I worked at a few local shops but I’ve always had a competitive nature. Something about working at a plain old shop just wasn’t fulfilling enough for me. I had lived my life in a way that I was always working towards something, always striving to be better and accomplish things. Working on a bike for little Billy to ride around at the farm did not light my fire. Not even a spark. It was then I learned about Race Team mechanics, and that opened yet another new path for me. There is nothing in this world that I have found, that compares to sitting on the line, with your piece of art underneath an incredible athlete, about to go to battle. The adrenalin rush that provides me is indescribable. It was always like I was living out my dream through my work. I loved it, and I still love it.

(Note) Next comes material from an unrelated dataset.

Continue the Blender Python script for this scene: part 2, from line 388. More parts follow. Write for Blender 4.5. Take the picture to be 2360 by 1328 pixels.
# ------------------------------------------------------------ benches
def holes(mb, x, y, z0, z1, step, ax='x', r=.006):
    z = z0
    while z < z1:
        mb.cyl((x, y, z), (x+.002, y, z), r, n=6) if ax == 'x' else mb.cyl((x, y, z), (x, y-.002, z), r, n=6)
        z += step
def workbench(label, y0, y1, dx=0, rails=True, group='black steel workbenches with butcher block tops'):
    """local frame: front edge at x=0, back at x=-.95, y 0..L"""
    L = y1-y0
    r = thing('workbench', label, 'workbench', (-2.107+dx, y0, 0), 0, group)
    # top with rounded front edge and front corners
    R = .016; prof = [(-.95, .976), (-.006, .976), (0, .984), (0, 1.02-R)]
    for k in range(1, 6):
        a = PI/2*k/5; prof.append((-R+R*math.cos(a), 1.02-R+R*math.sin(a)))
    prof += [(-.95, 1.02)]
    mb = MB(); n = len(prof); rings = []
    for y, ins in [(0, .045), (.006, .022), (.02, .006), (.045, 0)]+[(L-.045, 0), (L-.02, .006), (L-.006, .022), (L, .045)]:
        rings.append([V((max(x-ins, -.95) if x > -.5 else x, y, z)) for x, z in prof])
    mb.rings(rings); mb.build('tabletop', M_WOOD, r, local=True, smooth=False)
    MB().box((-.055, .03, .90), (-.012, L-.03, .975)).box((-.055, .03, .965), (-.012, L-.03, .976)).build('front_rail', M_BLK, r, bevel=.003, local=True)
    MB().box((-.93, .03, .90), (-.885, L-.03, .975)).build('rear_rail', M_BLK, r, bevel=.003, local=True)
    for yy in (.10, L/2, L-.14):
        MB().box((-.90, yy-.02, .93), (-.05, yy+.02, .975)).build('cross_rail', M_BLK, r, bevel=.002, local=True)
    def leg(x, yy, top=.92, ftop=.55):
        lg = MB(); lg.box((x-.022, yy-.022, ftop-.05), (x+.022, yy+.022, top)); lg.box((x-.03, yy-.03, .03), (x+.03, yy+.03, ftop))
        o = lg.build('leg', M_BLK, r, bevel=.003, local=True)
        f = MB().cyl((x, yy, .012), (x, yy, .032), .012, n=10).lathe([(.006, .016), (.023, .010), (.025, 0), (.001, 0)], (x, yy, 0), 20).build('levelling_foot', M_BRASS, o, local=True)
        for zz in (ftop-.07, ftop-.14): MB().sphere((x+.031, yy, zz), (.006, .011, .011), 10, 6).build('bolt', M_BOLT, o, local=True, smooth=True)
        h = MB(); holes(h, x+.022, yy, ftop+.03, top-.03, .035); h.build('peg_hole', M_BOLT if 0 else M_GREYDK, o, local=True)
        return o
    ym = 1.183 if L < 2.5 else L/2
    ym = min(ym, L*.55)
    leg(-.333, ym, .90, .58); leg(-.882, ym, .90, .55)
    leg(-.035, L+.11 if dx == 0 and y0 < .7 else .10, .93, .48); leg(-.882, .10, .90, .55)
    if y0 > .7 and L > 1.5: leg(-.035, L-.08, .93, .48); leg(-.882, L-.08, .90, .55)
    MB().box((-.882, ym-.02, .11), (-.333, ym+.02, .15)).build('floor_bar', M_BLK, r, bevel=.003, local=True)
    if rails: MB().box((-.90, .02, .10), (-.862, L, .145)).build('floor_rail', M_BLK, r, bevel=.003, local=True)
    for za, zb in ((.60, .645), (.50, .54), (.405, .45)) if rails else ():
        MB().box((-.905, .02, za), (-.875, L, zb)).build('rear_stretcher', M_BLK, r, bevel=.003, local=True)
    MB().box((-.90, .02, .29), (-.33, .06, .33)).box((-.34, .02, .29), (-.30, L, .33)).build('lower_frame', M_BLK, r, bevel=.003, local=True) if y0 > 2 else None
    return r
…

Here we are today, and I’ve been riding this wave for over two decades now and the passion for this stuff just keeps getting stronger. I’ve spent quite a few years working full time with professional race teams travelling the world and working with some of the sport’s best athletes. But, after I stepped back from full-time team stuff, it took me a while to find my place again. I have more experience than I know what to do with, but in the grand scheme of things, none of that experience is worth a damn thing. It’s just dirt bike knowledge and in the real world, it’s useless. So, I tried my hardest to leave this sport, force a career change and start life in a new direction. Well, I 100% failed miserably at that and ended up right back where I belong. I dabbled with helping out a few guys here and there for a couple of years, and last summer I went back at it full time, Canada style, with the MX101 team. More importantly, I opened my own shop to provide a unique service to those that can benefit from it. After all, this boatload of experience must be good for something. I am happy to pass down the knowledge I’ve been so fortunate enough to gain through my years to the younger generation. Try and help them navigate their way through amateur racing to perhaps become a professional, whether that is the goal or not. I, myself got back into racing last summer and I’ve never enjoyed riding and racing as much as I did in what I dubbed the ‘summer of fun, 2021’. It was great, a large group of guys I used to race 15 years or so ago, all came back out and we got to race each other again like we were teenagers. Except most of us have families and real jobs, minus me, I’m still playing with dirt bikes. 

I’ve come to accept that you cannot change what, or who you are. No matter how hard you try or attempt to be something else, you are what you are. Turns out, at the end of the day, I’m just a 35-year-old motocross junkie that can’t wait for my next fix.